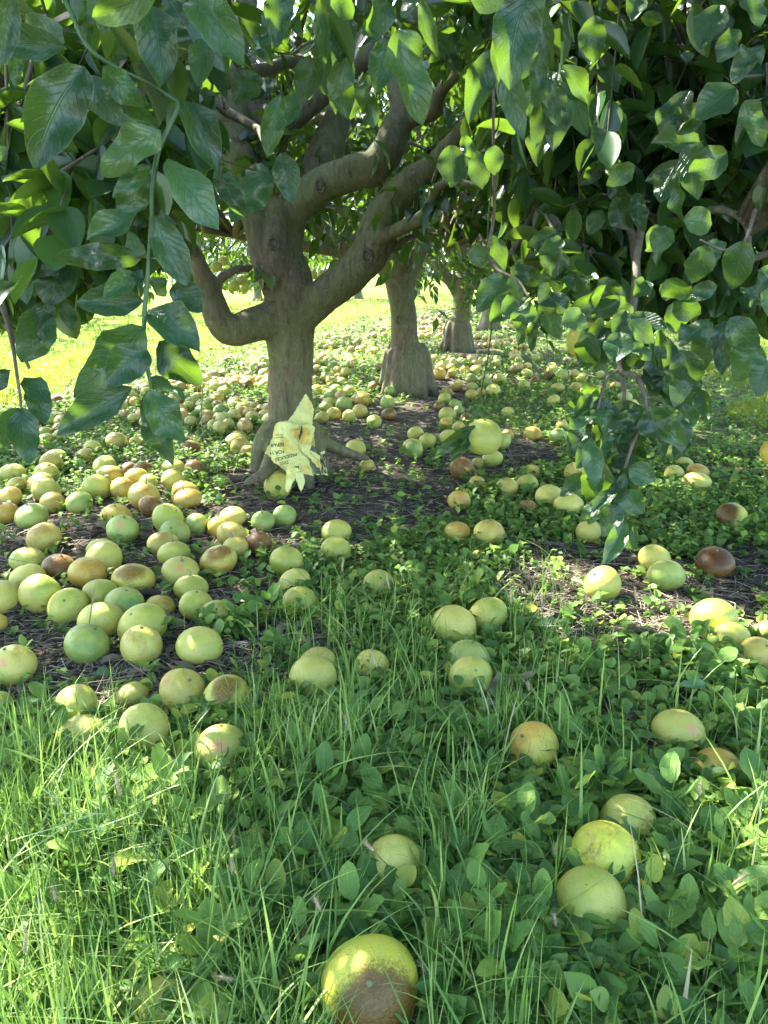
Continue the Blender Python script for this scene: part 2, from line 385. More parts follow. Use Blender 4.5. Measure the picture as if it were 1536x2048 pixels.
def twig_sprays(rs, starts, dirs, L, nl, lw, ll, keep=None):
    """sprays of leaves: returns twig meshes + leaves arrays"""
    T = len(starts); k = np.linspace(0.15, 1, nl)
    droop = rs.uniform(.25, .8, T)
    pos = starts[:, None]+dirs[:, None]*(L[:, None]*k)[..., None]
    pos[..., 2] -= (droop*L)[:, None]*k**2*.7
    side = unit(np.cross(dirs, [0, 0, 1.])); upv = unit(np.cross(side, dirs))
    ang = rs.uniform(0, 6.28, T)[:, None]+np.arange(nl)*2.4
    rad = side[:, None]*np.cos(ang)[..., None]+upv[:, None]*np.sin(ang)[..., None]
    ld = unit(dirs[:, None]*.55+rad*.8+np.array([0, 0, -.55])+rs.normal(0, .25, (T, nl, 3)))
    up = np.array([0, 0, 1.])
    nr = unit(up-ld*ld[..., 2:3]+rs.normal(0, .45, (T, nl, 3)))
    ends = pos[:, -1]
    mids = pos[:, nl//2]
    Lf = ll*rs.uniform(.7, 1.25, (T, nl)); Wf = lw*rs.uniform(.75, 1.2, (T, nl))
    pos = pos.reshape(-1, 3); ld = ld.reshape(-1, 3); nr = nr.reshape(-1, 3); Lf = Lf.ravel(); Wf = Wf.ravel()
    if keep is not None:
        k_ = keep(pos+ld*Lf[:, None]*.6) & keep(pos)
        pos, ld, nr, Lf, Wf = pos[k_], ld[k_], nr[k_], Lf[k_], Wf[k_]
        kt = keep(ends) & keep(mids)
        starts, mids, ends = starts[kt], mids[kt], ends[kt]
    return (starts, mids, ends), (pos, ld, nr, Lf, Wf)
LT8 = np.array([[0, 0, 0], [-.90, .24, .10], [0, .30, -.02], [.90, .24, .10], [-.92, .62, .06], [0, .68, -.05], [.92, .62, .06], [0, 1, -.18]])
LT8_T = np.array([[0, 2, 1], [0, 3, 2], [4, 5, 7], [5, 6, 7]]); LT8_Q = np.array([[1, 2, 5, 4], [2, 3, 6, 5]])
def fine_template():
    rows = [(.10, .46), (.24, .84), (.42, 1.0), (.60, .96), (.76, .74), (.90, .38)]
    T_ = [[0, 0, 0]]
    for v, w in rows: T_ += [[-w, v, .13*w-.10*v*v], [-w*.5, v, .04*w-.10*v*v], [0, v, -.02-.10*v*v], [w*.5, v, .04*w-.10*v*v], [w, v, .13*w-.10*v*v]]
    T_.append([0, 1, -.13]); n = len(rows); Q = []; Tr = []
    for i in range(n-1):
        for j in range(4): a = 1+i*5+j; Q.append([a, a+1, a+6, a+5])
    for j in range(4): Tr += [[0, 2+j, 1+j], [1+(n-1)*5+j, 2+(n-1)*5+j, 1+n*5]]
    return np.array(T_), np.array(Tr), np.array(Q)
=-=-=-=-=
- What to do: Reproduce the material above in full, exactly, with no images.

- Output for this exercise:
Continue the Blender Python script for this scene: part 2, from line 385. More parts follow. Use Blender 4.5. Measure the picture as if it were 1536x2048 pixels.
def twig_sprays(rs, starts, dirs, L, nl, lw, ll, keep=None):
    """sprays of leaves: returns twig meshes + leaves arrays"""
    T = len(starts); k = np.linspace(0.15, 1, nl)
    droop = rs.uniform(.25, .8, T)
    pos = starts[:, None]+dirs[:, None]*(L[:, None]*k)[..., None]
    pos[..., 2] -= (droop*L)[:, None]*k**2*.7
    side = unit(np.cross(dirs, [0, 0, 1.])); upv = unit(np.cross(side, dirs))
    ang = rs.uniform(0, 6.28, T)[:, None]+np.arange(nl)*2.4
    rad = side[:, None]*np.cos(ang)[..., None]+upv[:, None]*np.sin(ang)[..., None]
    ld = unit(dirs[:, None]*.55+rad*.8+np.array([0, 0, -.55])+rs.normal(0, .25, (T, nl, 3)))
    up = np.array([0, 0, 1.])
    nr = unit(up-ld*ld[..., 2:3]+rs.normal(0, .45, (T, nl, 3)))
    ends = pos[:, -1]
    mids = pos[:, nl//2]
    Lf = ll*rs.uniform(.7, 1.25, (T, nl)); Wf = lw*rs.uniform(.75, 1.2, (T, nl))
    pos = pos.reshape(-1, 3); ld = ld.reshape(-1, 3); nr = nr.reshape(-1, 3); Lf = Lf.ravel(); Wf = Wf.ravel()
    if keep is not None:
        k_ = keep(pos+ld*Lf[:, None]*.6) & keep(pos)
        pos, ld, nr, Lf, Wf = pos[k_], ld[k_], nr[k_], Lf[k_], Wf[k_]
        kt = keep(ends) & keep(mids)
        starts, mids, ends = starts[kt], mids[kt], ends[kt]
    return (starts, mids, ends), (pos, ld, nr, Lf, Wf)
LT8 = np.array([[0, 0, 0], [-.90, .24, .10], [0, .30, -.02], [.90, .24, .10], [-.92, .62, .06], [0, .68, -.05], [.92, .62, .06], [0, 1, -.18]])
LT8_T = np.array([[0, 2, 1], [0, 3, 2], [4, 5, 7], [5, 6, 7]]); LT8_Q = np.array([[1, 2, 5, 4], [2, 3, 6, 5]])
def fine_template():
    rows = [(.10, .46), (.24, .84), (.42, 1.0), (.60, .96), (.76, .74), (.90, .38)]
    T_ = [[0, 0, 0]]
    for v, w in rows: T_ += [[-w, v, .13*w-.10*v*v], [-w*.5, v, .04*w-.10*v*v], [0, v, -.02-.10*v*v], [w*.5, v, .04*w-.10*v*v], [w, v, .13*w-.10*v*v]]
    T_.append([0, 1, -.13]); n = len(rows); Q = []; Tr = []
    for i in range(n-1):
        for j in range(4): a = 1+i*5+j; Q.append([a, a+1, a+6, a+5])
    for j in range(4): Tr += [[0, 2+j, 1+j], [1+(n-1)*5+j, 2+(n-1)*5+j, 1+n*5]]
    return np.array(T_), np.array(Tr), np.array(Q)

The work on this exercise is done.